Friday, October 22, 2010

Margaret Davies on Prostitution and the Bible

Google Books really is a splendid resource, and it is getting to the satge now that undergraduate students can probably find enough information on it to not have to read any real book at all for assignments.  Margaret Davies has a chapter in The Bible in Human Society called "On Prostitution" (pp225-49) and it is that piece of work that I knew I would find soon after submitting my thesis that I would have loved to be able to interact with in my thesis.  But such is life!  Only the first part of the essay is visible via Google Books, but there is enough in there to still be a very worthwhile read.  I was very interested that for a feminist biblical scholar she seemed intent on interpreting the biblical evidence in the worst possible way.  This may reflect my own personal bias but I think there is something extraordinary about the Bible in its historical context that means that its message seems to be more contrast than correspondence with the misogyny of the world around it and should be interpreted accordingly.  Her all too brief but very interesting treatment of 1 Cor 6:12-20 (p240) fits in well with my own thesis.

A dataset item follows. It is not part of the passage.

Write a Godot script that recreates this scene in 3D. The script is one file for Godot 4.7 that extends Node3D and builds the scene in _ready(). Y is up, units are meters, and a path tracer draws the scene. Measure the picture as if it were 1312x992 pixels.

She also briefly touches on Dio Chrysostom's treatment of prostitution (p242) and gives him credit for trying to marshall public opinion against the exploitation of prostitutes in the 2nd century while the Christians did no such thing.  To which I would respond, 1) the Christians were in no position to do any such thing, and 2) my own analysis of Chrysostom's argument does not put him in such a noble light although Davies' statement is essentially true, her failure to even refer to the particular passage of Chrysostom's (it would be Discourse 7:133-37) suggests she may not have read it herself yet.